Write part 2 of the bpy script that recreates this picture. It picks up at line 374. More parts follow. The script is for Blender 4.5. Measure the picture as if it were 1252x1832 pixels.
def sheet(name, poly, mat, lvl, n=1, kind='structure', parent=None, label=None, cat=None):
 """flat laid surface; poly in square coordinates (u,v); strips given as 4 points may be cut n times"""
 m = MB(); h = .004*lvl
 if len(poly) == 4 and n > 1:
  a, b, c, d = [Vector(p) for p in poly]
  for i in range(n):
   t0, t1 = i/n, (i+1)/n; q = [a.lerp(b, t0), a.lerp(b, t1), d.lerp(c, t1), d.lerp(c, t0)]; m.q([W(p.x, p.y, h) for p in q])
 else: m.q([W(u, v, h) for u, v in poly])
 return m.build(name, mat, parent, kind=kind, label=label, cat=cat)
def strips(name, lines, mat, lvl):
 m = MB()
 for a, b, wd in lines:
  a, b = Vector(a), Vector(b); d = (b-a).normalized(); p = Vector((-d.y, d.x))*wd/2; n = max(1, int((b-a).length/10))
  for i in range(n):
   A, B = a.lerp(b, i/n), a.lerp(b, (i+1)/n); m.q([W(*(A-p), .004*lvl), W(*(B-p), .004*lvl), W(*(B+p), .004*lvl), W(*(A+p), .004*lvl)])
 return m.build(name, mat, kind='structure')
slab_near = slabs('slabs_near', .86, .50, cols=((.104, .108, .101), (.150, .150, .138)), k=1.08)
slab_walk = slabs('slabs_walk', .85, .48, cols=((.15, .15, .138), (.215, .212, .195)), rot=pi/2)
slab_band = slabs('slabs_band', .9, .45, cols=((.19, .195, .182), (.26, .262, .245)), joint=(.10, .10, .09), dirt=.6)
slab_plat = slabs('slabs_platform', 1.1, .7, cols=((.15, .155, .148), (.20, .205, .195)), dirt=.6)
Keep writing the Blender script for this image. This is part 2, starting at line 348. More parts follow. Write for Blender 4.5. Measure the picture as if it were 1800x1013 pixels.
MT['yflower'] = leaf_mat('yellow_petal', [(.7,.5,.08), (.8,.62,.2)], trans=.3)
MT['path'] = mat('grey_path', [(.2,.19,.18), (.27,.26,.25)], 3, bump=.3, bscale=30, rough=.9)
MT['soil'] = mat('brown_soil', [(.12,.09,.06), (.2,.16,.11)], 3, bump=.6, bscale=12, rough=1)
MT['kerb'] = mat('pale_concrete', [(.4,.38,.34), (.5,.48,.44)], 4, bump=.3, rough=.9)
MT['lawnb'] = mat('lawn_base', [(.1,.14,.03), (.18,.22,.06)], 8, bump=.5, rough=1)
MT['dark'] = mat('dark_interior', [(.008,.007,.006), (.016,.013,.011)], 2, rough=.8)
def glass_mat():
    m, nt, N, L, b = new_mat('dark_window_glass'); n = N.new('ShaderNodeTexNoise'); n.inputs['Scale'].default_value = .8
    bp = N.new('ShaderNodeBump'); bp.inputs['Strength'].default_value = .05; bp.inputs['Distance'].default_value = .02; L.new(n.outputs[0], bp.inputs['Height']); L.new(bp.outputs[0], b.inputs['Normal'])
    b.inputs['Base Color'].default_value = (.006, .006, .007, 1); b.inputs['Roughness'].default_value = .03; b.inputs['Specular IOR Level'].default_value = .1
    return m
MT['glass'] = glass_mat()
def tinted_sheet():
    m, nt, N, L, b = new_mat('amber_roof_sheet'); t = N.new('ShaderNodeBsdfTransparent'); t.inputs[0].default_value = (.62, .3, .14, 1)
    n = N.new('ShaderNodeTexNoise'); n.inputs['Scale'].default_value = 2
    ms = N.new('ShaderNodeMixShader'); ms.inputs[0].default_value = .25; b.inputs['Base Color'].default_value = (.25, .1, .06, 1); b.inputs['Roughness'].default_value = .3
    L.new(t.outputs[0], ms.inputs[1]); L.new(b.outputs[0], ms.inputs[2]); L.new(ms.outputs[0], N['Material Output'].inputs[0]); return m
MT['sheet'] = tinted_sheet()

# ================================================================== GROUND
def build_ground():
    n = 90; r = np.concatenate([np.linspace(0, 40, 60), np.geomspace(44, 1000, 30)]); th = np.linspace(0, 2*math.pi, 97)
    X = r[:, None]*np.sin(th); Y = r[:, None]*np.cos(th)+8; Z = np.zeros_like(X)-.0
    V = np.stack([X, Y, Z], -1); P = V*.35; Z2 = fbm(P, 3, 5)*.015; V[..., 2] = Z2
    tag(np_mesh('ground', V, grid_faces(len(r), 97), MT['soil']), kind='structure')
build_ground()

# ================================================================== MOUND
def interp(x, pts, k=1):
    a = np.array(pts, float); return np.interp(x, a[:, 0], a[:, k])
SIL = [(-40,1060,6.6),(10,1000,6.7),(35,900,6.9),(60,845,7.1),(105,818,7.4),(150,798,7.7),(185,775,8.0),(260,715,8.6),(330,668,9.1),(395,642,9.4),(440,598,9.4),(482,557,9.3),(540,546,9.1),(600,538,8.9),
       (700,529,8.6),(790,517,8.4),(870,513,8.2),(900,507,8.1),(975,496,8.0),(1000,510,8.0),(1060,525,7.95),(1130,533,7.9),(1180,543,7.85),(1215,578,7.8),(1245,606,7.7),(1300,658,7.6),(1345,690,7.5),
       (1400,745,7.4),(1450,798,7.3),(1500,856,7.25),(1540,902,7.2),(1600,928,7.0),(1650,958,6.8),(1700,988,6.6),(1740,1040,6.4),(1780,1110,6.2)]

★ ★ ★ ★

Identify every line above with the string "this" in it. Copy those lines.

__In response__.
Write part 2 of the bpy script that recreates this picture. It picks up at line 374. More parts follow. The script is for Blender 4.5. Measure the picture as if it were 1252x1832 pixels.
Keep writing the Blender script for this image. This is part 2, starting at line 348. More parts follow. Write for Blender 4.5. Measure the picture as if it were 1800x1013 pixels.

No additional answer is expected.